AVAILABLE DATA »
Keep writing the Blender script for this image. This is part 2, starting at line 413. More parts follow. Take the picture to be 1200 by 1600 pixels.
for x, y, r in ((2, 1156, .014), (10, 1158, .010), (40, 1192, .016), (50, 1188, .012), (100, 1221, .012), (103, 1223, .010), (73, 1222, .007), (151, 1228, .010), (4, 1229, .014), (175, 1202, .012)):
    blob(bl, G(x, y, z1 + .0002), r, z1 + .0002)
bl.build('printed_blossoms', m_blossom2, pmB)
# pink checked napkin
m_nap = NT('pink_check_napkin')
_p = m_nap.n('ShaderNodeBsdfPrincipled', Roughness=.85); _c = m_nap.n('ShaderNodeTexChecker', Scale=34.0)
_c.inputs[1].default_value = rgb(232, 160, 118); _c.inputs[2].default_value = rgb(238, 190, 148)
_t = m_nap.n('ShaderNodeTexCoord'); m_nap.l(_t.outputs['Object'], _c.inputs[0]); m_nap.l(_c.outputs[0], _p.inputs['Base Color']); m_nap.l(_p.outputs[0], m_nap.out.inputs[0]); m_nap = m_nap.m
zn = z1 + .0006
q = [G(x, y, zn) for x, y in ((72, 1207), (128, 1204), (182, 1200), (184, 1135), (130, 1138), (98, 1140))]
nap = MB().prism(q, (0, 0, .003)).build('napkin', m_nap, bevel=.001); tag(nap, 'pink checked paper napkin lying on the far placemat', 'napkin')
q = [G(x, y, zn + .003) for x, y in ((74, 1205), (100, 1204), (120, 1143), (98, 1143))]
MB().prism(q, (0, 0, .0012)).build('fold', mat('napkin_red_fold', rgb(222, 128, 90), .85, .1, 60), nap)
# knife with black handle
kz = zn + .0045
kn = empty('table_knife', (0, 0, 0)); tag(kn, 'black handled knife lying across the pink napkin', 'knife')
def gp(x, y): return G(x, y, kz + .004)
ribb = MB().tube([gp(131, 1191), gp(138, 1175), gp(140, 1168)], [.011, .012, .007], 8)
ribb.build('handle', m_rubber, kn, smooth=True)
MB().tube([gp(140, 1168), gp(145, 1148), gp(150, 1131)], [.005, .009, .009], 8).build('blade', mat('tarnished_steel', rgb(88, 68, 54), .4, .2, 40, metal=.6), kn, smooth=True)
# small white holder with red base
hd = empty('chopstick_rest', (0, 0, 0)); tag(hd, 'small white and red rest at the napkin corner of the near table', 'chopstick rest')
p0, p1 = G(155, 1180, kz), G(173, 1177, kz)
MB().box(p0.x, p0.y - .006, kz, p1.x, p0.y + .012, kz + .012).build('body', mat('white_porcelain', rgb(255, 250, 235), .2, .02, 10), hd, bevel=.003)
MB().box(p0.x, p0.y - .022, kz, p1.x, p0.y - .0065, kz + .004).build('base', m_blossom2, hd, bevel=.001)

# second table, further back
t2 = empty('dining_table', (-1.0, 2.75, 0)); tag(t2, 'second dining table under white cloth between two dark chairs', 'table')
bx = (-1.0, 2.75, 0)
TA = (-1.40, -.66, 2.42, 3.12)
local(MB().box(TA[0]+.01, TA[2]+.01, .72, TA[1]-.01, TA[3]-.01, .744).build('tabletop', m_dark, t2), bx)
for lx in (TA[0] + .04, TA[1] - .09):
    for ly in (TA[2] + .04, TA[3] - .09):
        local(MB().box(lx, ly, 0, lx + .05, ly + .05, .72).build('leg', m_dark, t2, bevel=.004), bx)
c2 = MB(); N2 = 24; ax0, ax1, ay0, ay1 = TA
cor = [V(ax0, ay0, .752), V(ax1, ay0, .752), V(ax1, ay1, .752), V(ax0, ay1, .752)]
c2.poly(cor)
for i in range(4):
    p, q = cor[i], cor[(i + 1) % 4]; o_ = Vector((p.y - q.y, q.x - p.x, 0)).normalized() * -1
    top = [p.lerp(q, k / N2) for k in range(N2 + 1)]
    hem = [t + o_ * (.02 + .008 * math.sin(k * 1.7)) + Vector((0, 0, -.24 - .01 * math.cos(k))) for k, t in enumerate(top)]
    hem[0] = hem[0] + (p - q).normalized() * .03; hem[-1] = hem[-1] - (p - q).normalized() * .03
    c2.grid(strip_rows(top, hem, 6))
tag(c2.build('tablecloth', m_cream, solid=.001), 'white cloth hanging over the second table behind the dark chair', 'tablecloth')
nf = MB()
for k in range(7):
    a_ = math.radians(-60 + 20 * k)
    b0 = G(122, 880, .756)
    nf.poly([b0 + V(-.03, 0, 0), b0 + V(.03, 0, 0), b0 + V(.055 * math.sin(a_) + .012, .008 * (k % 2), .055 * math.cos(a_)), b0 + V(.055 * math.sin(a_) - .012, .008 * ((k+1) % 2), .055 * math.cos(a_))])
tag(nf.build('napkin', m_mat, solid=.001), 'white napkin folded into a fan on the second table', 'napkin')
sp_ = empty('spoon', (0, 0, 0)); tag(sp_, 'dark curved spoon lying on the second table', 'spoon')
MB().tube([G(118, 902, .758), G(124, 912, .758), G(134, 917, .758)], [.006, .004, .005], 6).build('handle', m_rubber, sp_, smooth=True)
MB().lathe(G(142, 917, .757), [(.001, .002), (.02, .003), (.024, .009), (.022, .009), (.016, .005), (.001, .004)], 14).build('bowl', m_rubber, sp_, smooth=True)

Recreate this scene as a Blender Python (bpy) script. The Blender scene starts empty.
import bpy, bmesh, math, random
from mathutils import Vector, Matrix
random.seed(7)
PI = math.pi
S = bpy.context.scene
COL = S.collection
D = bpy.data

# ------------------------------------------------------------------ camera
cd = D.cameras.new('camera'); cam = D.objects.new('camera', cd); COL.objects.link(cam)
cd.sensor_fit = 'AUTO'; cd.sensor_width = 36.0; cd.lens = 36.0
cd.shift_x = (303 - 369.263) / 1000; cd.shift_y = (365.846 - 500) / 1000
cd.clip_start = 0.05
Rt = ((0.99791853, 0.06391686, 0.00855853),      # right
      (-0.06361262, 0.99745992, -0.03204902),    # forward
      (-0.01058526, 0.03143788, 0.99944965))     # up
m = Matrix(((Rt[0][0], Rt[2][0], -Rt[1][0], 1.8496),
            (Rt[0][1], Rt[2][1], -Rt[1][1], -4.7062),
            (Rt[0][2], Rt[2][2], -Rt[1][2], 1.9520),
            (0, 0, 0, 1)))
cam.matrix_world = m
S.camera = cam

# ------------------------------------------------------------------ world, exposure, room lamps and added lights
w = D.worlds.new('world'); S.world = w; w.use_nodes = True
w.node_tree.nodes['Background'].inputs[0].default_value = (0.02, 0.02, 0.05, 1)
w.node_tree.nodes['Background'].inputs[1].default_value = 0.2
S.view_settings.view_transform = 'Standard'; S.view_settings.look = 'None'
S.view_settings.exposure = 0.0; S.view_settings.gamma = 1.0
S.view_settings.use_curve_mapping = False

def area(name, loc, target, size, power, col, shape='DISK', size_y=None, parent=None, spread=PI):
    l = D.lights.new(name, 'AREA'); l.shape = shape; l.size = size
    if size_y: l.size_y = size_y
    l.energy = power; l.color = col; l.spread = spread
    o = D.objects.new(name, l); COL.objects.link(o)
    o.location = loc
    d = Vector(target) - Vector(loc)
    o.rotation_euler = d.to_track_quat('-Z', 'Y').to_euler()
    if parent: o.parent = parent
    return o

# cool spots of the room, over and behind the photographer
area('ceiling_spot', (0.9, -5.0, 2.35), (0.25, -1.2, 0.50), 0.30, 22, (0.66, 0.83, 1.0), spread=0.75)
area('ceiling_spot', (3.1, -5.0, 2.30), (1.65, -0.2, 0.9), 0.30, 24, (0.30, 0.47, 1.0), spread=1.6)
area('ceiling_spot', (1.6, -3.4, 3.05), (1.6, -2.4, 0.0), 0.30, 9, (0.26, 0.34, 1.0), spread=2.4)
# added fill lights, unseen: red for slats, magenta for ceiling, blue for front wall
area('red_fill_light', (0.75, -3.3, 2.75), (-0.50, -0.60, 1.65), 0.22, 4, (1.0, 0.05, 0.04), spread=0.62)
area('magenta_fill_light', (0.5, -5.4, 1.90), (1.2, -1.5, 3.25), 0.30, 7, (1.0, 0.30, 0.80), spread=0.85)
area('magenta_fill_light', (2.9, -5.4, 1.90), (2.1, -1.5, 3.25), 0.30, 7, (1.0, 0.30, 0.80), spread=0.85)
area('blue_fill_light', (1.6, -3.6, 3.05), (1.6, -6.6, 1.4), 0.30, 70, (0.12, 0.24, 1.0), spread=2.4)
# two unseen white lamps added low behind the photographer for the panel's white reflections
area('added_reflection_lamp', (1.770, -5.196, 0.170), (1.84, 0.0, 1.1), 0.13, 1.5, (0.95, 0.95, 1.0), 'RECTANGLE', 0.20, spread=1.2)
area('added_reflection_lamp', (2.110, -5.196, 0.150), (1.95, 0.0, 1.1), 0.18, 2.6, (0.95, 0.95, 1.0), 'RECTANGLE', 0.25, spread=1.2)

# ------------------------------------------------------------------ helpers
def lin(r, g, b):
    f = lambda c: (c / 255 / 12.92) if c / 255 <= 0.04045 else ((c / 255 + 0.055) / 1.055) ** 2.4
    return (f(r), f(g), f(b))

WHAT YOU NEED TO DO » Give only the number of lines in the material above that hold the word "this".

WRITTEN ANSWER » 2